Post Numéro: 66 de François Delpla 16 Oct 2009, 07:00
Comprendre, disais-je. Seb ajoute à juste titre : en scrutant les faits. Bruno s'en montre fort capable à d'autres propos, alors qu'ici il n'a de cesse d'amalgamer et de généraliser. Cela lui passera si tous les autres restent sereins.
On a répandu tant de confusion autour du mot "communisme" qu'il est aujourd'hui rigoureusement impossible à définir sans ajouter une demi-page pour préciser de quoi on parle.
Celui de 1939 quel est-il ? En laissant provisoirement de côté Trotsky, il s'agit d'une entreprise internationale structurée depuis la capitale d'un vaste pays censé commencer à incarner l'Idée. Ce qui offre une contradiction essentielle : les communistes non soviétiques doivent le matin travailler à saper leurs gouvernements et le soir les acclamer, pour peu que leur politique extérieure serve les intérêts de l'Etat soviétique ou du moins ce que Staline considère provisoirement comme tel. Mais ces mêmes communistes non soviétiques son également non fous et non suicidaires : ils ont tendance, pour entraîner leurs compatriotes, à trouver dans leurs propres traditions nationales tout ce qui se rapproche plus ou moins de l'Idée... surtout quand Staline flirte avec leurs gouvernements. En France, il le fait dès le premier semestre 34, affolé par le pacte germano-polonais de janvier, et accessoirement par le 6 févier français qui laisse craindre une tache d'huile fasciste en Europe occidentale. Et d'un coup de baguette magique, le communisme français anarchisant de 1930, qui jouait surtout à cache cache avec les flics, devient tricolore, militariste, syndicaliste, électoraliste, familial, etc. etc.

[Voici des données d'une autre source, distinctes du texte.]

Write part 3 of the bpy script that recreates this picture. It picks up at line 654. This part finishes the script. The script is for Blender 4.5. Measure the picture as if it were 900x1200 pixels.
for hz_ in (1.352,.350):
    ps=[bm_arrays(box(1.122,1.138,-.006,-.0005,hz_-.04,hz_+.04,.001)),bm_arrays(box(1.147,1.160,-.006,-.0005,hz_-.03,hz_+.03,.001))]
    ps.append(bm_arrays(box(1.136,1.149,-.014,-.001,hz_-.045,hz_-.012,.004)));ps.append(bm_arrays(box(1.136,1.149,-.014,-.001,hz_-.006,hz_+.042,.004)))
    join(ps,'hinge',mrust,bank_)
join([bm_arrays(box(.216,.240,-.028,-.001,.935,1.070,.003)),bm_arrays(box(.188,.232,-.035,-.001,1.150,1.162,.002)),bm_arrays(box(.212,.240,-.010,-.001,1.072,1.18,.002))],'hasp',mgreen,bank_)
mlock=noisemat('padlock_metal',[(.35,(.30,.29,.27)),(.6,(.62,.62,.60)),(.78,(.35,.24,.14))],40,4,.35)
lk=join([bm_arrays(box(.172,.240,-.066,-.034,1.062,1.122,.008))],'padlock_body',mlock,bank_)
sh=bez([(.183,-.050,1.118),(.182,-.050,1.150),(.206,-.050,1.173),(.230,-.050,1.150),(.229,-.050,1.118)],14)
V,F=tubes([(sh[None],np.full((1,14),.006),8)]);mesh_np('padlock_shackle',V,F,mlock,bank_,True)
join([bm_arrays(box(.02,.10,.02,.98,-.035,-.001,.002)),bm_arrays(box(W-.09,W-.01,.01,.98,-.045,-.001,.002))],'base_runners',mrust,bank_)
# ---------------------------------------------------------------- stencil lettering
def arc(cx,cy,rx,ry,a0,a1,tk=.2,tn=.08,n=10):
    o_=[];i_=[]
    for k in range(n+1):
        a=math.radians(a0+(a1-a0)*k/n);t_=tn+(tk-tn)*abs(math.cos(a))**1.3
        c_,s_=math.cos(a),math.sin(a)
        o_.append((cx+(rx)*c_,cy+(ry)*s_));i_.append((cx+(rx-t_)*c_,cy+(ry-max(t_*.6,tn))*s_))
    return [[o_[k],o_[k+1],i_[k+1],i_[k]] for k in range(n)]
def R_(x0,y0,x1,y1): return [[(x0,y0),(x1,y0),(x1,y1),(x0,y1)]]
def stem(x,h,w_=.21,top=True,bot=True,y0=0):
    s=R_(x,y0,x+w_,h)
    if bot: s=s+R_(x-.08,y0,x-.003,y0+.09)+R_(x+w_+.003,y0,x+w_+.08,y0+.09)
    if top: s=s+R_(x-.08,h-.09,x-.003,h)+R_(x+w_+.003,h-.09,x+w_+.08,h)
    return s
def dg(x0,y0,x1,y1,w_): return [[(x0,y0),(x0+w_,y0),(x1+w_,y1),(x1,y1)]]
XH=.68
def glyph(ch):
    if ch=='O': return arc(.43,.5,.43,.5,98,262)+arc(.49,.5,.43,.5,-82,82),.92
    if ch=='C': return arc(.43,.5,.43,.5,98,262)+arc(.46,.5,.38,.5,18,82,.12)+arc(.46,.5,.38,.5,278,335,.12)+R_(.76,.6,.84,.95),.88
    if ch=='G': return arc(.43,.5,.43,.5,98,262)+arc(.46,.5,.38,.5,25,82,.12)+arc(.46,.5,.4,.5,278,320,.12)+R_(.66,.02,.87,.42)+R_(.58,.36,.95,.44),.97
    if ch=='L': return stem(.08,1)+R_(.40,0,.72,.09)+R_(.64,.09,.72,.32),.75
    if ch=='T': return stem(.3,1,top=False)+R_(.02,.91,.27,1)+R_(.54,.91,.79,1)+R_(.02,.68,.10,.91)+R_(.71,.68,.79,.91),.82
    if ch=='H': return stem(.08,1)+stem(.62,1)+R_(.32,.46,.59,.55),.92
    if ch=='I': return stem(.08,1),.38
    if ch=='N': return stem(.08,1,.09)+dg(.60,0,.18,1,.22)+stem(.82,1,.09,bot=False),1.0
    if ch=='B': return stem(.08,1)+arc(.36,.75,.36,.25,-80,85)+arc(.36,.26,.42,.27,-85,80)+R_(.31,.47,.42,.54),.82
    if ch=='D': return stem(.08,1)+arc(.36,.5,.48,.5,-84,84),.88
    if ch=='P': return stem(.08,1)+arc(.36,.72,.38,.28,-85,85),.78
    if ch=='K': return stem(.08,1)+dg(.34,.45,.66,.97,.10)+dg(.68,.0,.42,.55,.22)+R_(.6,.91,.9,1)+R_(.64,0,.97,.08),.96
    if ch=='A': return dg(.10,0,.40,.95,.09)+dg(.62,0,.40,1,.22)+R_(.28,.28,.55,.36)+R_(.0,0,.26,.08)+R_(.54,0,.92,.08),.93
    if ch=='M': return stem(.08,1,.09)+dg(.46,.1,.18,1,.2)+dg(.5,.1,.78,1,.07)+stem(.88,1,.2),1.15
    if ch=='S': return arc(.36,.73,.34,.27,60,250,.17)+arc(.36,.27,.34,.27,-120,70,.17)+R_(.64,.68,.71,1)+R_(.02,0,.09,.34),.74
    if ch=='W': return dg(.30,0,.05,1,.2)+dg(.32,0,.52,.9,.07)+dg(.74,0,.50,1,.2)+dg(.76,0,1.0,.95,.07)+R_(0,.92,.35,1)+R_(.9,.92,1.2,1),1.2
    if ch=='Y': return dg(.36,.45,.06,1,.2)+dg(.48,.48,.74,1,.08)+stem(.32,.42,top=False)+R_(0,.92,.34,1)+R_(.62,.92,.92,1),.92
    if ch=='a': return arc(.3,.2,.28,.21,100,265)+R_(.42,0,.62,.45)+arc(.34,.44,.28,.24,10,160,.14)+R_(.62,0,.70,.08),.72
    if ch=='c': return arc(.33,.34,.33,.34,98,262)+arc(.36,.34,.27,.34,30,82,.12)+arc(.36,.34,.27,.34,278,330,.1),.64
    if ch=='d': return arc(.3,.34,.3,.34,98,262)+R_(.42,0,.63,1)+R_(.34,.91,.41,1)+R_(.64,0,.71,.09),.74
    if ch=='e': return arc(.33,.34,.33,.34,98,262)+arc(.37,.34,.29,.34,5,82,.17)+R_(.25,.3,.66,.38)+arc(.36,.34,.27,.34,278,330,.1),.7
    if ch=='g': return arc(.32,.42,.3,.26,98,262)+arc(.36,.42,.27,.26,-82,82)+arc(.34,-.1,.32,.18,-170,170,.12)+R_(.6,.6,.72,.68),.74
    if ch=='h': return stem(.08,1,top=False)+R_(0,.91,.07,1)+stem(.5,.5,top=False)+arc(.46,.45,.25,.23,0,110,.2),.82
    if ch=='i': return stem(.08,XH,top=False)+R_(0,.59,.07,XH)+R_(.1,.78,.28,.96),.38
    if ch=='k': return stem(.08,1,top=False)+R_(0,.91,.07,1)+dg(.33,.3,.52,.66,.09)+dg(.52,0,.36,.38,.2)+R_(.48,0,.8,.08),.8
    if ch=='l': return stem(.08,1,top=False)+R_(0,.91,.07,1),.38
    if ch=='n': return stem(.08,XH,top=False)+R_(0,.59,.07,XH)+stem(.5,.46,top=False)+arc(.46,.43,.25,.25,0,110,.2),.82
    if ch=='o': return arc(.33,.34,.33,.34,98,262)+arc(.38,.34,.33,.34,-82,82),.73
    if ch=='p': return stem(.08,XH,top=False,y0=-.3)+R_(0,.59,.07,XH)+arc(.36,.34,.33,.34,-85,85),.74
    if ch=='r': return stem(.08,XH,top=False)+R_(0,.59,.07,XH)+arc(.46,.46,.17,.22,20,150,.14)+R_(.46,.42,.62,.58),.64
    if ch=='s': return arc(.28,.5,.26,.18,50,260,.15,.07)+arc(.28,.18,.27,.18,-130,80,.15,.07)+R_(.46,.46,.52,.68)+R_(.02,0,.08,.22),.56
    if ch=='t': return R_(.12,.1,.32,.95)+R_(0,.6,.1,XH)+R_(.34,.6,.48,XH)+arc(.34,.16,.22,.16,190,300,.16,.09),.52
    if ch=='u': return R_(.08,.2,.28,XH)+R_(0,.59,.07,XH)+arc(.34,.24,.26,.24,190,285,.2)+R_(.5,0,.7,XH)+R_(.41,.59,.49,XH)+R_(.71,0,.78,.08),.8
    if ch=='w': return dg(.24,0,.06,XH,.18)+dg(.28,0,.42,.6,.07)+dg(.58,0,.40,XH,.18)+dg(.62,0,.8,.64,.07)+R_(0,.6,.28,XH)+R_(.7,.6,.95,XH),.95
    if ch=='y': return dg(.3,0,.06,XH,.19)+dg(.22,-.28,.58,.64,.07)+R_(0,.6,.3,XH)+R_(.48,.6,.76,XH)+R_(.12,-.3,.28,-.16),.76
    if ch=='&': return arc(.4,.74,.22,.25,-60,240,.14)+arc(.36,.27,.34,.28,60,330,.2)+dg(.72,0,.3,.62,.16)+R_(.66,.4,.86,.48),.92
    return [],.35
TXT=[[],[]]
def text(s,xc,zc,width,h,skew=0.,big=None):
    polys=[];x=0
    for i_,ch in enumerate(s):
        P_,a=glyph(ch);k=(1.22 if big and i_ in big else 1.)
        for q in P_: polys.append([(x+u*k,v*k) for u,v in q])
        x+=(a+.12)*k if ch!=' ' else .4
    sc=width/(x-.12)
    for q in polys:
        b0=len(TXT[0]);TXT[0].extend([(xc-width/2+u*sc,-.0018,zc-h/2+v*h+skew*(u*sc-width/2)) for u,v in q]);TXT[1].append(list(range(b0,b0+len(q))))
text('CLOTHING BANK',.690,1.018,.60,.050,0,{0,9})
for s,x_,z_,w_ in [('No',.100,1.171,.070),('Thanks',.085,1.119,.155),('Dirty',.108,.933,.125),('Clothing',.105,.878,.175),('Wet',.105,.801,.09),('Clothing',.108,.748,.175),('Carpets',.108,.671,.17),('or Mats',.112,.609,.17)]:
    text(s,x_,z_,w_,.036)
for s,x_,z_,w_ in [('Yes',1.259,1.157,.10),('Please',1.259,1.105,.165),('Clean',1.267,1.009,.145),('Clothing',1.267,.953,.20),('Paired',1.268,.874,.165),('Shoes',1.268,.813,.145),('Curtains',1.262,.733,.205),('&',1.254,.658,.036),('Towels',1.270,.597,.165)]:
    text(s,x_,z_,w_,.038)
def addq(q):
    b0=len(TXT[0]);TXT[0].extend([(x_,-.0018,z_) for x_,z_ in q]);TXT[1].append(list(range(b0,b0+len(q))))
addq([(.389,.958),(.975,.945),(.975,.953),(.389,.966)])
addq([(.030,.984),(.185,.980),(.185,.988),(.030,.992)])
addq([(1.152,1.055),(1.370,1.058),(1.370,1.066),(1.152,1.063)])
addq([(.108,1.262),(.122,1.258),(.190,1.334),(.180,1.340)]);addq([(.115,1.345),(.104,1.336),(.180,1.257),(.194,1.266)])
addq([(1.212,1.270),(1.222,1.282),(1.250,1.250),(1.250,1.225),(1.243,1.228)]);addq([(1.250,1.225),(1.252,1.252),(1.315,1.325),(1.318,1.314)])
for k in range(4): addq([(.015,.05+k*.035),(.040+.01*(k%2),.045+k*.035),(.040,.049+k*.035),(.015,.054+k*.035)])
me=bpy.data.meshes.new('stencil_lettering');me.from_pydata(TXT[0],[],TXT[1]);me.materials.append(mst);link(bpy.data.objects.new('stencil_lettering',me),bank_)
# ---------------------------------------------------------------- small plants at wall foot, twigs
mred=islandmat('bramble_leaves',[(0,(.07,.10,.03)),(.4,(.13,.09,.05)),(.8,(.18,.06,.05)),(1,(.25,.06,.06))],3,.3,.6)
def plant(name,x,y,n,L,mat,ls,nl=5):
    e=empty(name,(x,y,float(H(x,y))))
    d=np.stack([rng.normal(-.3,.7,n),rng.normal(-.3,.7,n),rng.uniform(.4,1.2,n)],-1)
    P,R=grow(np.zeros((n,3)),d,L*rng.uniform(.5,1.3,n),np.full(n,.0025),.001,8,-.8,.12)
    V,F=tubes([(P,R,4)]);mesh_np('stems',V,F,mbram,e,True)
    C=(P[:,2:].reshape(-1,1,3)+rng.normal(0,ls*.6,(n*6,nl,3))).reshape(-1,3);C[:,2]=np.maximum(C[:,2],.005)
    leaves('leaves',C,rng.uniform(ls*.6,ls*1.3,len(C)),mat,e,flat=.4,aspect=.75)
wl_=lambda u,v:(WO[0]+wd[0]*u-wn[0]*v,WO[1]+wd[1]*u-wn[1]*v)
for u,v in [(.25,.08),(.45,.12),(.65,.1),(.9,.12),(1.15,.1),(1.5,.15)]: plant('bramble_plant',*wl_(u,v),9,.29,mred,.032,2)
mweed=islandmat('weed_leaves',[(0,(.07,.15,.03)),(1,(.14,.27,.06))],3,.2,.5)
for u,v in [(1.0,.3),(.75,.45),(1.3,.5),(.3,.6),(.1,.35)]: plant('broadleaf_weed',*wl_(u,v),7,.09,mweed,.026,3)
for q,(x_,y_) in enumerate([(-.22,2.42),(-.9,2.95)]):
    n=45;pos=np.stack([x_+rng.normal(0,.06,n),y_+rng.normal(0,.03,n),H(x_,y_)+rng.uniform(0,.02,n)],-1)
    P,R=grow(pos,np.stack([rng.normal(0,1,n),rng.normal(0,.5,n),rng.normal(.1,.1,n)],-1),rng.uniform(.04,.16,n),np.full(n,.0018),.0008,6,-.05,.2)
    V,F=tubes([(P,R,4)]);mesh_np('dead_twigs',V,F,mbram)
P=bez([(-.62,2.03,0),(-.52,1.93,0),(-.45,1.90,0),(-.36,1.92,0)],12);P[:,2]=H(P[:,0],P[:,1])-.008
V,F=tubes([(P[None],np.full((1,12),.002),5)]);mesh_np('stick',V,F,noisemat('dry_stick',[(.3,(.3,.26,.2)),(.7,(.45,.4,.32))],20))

Le changement de décor brutal du 23 août 39 fait-il repartir le pendule totalement à l'opposé ? Voilà au fond ce dont nous discutons sur ce fil. Et il est évident que non. Perplexité à tous les étages. Aucune envie de lâcher la proie pour l'ombre. Ne pas oublier non plus le ressort principal de la victoire à plate couture des communistes sur les socialistes au congrès de Tours (1920) : la haine de la guerre et d'une direction qui n'a pas su trouver autre chose que "l'union sacrée" avec la bourgeoisie, sans négociation aucune, en 1914, alors que, pour faire advenir le conflit, Poincaré avait soufflé sur les braises autant que Guillaume II, et laissé tuer Jaurès tout en couvrant son cercueil de larmes de crocodile. Or en 1939, l'agression allemande ne fait aucun doute. On peut donc approuver le pacte, au nom du fait qu'il protège la révolution russe d'une destruction certaine (ou au moins d'un danger immense), tout en disant à Hitler : "viens chez nous si tu l'oses, tu verras de quel bois antinazi nous nous chauffons".
Pour commencer un tout petit peu à changer cette mentalité, il faudrait des consignes moscoutaires claires, fermes et assorties des pires sanctions. Or ce n'est pas l'intérêt de Staline de les donner. Il n'est en effet pas marié avec Hitler, juste d'accord pour ne pas subir son choc, et partager le territoire limitrophe. Pour le reste, il juge comme la planète entière ce Hitler plutôt mal parti face à une coalition qui tient les mers, et il fait la planche.
Alors évidemment, comme la dialectique a besoin de retomber sur ses pieds, le discours démocratique et antinazi de l'Internationale fait place à un autre, renouvelé précisément de 1914, sur la "guerre impérialiste". Et à tous les niveaux des communistes le comprennent comme une invitation à ne pas trop en faire. Mais peut-être y a-t-il plus machiavélique (au petit pied), notamment quand en Norvège la balance commence à pencher en faveur du Reich : quelques sabotages bien calculés et manipulés en haut lieu pour pouvoir dire à Hitler, s'il gagne, qu'on lui a donné un coup de main ?
Ce qui n'enlève rien à ce que je disais l'autre jour : quand la ruine de la France se précise, Staline refait aux Occidentaux des clins d'oeil appuyés.
Ce danseur donne le tournis à toutes ses partenaires !
Mais Hitler, qui paraît faire tapisserie, dirige en sous-main le ballet.